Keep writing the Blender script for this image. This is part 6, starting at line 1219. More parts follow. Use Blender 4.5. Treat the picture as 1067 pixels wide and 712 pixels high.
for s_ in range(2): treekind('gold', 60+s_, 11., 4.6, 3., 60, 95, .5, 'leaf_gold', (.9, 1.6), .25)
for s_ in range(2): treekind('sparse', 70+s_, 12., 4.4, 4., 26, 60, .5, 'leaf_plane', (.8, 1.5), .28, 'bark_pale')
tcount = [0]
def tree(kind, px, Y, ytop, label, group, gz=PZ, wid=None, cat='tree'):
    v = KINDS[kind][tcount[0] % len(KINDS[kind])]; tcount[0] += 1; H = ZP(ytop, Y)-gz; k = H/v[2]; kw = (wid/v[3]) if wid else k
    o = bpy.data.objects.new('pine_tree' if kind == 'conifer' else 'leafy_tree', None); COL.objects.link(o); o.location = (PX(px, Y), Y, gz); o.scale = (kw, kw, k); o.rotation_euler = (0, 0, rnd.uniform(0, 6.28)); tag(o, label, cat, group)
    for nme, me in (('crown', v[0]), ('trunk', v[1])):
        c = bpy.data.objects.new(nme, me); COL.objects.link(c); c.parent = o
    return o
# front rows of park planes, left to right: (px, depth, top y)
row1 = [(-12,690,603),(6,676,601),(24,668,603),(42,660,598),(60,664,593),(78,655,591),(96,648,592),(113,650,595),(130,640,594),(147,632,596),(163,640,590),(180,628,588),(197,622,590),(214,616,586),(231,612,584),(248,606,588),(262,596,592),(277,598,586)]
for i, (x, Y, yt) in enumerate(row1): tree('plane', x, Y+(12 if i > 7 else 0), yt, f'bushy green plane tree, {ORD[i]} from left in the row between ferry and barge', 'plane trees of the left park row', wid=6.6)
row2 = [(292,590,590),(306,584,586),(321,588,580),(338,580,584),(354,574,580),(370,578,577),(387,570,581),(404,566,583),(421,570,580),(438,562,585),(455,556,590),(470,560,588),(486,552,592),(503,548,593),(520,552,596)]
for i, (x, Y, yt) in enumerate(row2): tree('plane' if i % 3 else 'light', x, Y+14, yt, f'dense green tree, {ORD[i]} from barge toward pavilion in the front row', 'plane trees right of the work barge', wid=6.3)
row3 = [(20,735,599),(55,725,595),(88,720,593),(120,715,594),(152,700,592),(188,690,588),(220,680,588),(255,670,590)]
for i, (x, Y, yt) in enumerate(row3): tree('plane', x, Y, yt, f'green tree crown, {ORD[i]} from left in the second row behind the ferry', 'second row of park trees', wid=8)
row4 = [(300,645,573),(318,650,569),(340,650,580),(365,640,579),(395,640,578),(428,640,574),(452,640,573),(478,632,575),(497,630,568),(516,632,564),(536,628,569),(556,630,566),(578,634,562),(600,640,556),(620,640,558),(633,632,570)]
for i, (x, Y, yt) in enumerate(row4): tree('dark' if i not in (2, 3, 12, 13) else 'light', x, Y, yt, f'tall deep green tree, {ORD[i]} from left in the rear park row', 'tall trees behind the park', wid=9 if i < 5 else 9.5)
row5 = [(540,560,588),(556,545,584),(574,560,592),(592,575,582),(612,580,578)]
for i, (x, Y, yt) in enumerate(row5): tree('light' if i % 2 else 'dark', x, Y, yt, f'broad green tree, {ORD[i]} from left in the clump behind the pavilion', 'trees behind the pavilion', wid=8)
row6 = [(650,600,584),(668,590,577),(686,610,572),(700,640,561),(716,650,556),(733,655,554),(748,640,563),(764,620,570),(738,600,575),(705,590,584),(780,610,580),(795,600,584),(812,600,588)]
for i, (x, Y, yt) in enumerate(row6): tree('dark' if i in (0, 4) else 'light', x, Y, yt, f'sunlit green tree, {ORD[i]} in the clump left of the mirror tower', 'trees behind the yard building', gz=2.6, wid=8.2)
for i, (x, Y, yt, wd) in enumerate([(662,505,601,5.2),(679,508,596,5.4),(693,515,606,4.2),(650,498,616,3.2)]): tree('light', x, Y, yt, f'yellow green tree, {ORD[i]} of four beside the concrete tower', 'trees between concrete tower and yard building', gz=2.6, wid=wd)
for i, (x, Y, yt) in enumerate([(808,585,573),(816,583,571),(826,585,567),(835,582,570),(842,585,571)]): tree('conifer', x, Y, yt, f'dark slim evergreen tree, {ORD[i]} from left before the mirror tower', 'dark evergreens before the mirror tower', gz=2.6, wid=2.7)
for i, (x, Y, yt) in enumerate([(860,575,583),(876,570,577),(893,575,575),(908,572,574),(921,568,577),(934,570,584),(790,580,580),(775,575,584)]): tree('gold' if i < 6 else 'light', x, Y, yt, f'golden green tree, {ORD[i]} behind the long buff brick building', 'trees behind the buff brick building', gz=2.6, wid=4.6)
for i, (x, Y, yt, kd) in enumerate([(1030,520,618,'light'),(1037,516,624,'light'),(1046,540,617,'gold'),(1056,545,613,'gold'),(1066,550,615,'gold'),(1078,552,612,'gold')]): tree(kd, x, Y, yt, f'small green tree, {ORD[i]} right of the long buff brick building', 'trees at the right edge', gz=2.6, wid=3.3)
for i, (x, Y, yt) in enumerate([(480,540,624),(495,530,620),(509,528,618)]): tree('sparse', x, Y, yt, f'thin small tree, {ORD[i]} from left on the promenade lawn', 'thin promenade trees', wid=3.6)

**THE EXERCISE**
Each line of the material above needs to be quoted exactly, please.

**COMPLETED EXERCISE**
Keep writing the Blender script for this image. This is part 6, starting at line 1219. More parts follow. Use Blender 4.5. Treat the picture as 1067 pixels wide and 712 pixels high.
for s_ in range(2): treekind('gold', 60+s_, 11., 4.6, 3., 60, 95, .5, 'leaf_gold', (.9, 1.6), .25)
for s_ in range(2): treekind('sparse', 70+s_, 12., 4.4, 4., 26, 60, .5, 'leaf_plane', (.8, 1.5), .28, 'bark_pale')
tcount = [0]
def tree(kind, px, Y, ytop, label, group, gz=PZ, wid=None, cat='tree'):
    v = KINDS[kind][tcount[0] % len(KINDS[kind])]; tcount[0] += 1; H = ZP(ytop, Y)-gz; k = H/v[2]; kw = (wid/v[3]) if wid else k
    o = bpy.data.objects.new('pine_tree' if kind == 'conifer' else 'leafy_tree', None); COL.objects.link(o); o.location = (PX(px, Y), Y, gz); o.scale = (kw, kw, k); o.rotation_euler = (0, 0, rnd.uniform(0, 6.28)); tag(o, label, cat, group)
    for nme, me in (('crown', v[0]), ('trunk', v[1])):
        c = bpy.data.objects.new(nme, me); COL.objects.link(c); c.parent = o
    return o
# front rows of park planes, left to right: (px, depth, top y)
row1 = [(-12,690,603),(6,676,601),(24,668,603),(42,660,598),(60,664,593),(78,655,591),(96,648,592),(113,650,595),(130,640,594),(147,632,596),(163,640,590),(180,628,588),(197,622,590),(214,616,586),(231,612,584),(248,606,588),(262,596,592),(277,598,586)]
for i, (x, Y, yt) in enumerate(row1): tree('plane', x, Y+(12 if i > 7 else 0), yt, f'bushy green plane tree, {ORD[i]} from left in the row between ferry and barge', 'plane trees of the left park row', wid=6.6)
row2 = [(292,590,590),(306,584,586),(321,588,580),(338,580,584),(354,574,580),(370,578,577),(387,570,581),(404,566,583),(421,570,580),(438,562,585),(455,556,590),(470,560,588),(486,552,592),(503,548,593),(520,552,596)]
for i, (x, Y, yt) in enumerate(row2): tree('plane' if i % 3 else 'light', x, Y+14, yt, f'dense green tree, {ORD[i]} from barge toward pavilion in the front row', 'plane trees right of the work barge', wid=6.3)
row3 = [(20,735,599),(55,725,595),(88,720,593),(120,715,594),(152,700,592),(188,690,588),(220,680,588),(255,670,590)]
for i, (x, Y, yt) in enumerate(row3): tree('plane', x, Y, yt, f'green tree crown, {ORD[i]} from left in the second row behind the ferry', 'second row of park trees', wid=8)
row4 = [(300,645,573),(318,650,569),(340,650,580),(365,640,579),(395,640,578),(428,640,574),(452,640,573),(478,632,575),(497,630,568),(516,632,564),(536,628,569),(556,630,566),(578,634,562),(600,640,556),(620,640,558),(633,632,570)]
for i, (x, Y, yt) in enumerate(row4): tree('dark' if i not in (2, 3, 12, 13) else 'light', x, Y, yt, f'tall deep green tree, {ORD[i]} from left in the rear park row', 'tall trees behind the park', wid=9 if i < 5 else 9.5)
row5 = [(540,560,588),(556,545,584),(574,560,592),(592,575,582),(612,580,578)]
for i, (x, Y, yt) in enumerate(row5): tree('light' if i % 2 else 'dark', x, Y, yt, f'broad green tree, {ORD[i]} from left in the clump behind the pavilion', 'trees behind the pavilion', wid=8)
row6 = [(650,600,584),(668,590,577),(686,610,572),(700,640,561),(716,650,556),(733,655,554),(748,640,563),(764,620,570),(738,600,575),(705,590,584),(780,610,580),(795,600,584),(812,600,588)]
for i, (x, Y, yt) in enumerate(row6): tree('dark' if i in (0, 4) else 'light', x, Y, yt, f'sunlit green tree, {ORD[i]} in the clump left of the mirror tower', 'trees behind the yard building', gz=2.6, wid=8.2)
for i, (x, Y, yt, wd) in enumerate([(662,505,601,5.2),(679,508,596,5.4),(693,515,606,4.2),(650,498,616,3.2)]): tree('light', x, Y, yt, f'yellow green tree, {ORD[i]} of four beside the concrete tower', 'trees between concrete tower and yard building', gz=2.6, wid=wd)
for i, (x, Y, yt) in enumerate([(808,585,573),(816,583,571),(826,585,567),(835,582,570),(842,585,571)]): tree('conifer', x, Y, yt, f'dark slim evergreen tree, {ORD[i]} from left before the mirror tower', 'dark evergreens before the mirror tower', gz=2.6, wid=2.7)
for i, (x, Y, yt) in enumerate([(860,575,583),(876,570,577),(893,575,575),(908,572,574),(921,568,577),(934,570,584),(790,580,580),(775,575,584)]): tree('gold' if i < 6 else 'light', x, Y, yt, f'golden green tree, {ORD[i]} behind the long buff brick building', 'trees behind the buff brick building', gz=2.6, wid=4.6)
for i, (x, Y, yt, kd) in enumerate([(1030,520,618,'light'),(1037,516,624,'light'),(1046,540,617,'gold'),(1056,545,613,'gold'),(1066,550,615,'gold'),(1078,552,612,'gold')]): tree(kd, x, Y, yt, f'small green tree, {ORD[i]} right of the long buff brick building', 'trees at the right edge', gz=2.6, wid=3.3)
for i, (x, Y, yt) in enumerate([(480,540,624),(495,530,620),(509,528,618)]): tree('sparse', x, Y, yt, f'thin small tree, {ORD[i]} from left on the promenade lawn', 'thin promenade trees', wid=3.6)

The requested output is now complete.